First im jealous. Love the A10. Secondly, I doubt your drone would scratch the paint on one. Thirdly, look up a VFR sectional chart and it will tell you exactly who's airspace it is. If it's a MOA or Restricted, there will be a phone number to call the controlling authority and find out when the area is being used.
 
I've had what I presume were GhostHawk prototypes buzz bombing my house on my lake at night, nap-of-the-earth mountain flying style before (think 2002, right after 9/11). I think they were using my house for targeting practice ;) It's rare but sometimes aircraft show up unannounced, not sqwuaking any ADS-B. Just had a helo come and buzz my neighborhood at like 150 feet AGL (if even that) that freaked out my entire neighborhood. This was during civil twilight, about a month ago. It was not a medivac, it was a sightseer, flying very unsafely. Regrettably I couldn't get a tail number -- he was moving too fast. Point is, although the rules are there and fairly sensible (mostly) that doesn't mean everyone follows them, to include manned aircraft pilots.
 
I was out at Fish Springs National Wildlife Refuge just about a year ago and I'd just returned to camp some 5 miles west of the refuge, along the Pony Express Overland Stage Trail road (dirt), and just at sunset I see one then a second FB-111 scream past at about 500AGL -- maybe even less. I didn't have my Inspire 1 Pro at the time and the place where I was staying is right at the boundary of the Dugway Proving Grounds so I don't know that I would have been able to fly even if I had it, but if I had there is ZERO chance I'd have been able to react quickly enough to avoid an impact if it were flying my way.

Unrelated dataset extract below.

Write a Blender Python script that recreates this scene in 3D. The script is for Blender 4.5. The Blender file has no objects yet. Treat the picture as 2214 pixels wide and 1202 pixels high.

Hell, at the speed they were going the plane was past me before I heard anything.

At the point I saw them they were travelling at a heading of about 230 degrees and when they crossed the road, which marks the boundary, they were still screaming along at, ballpark, 550mph and at 500 feet or less. Now, by my understanding that's breaking the law, but as a former USAF person myself it was freaking cool seeing them scream by.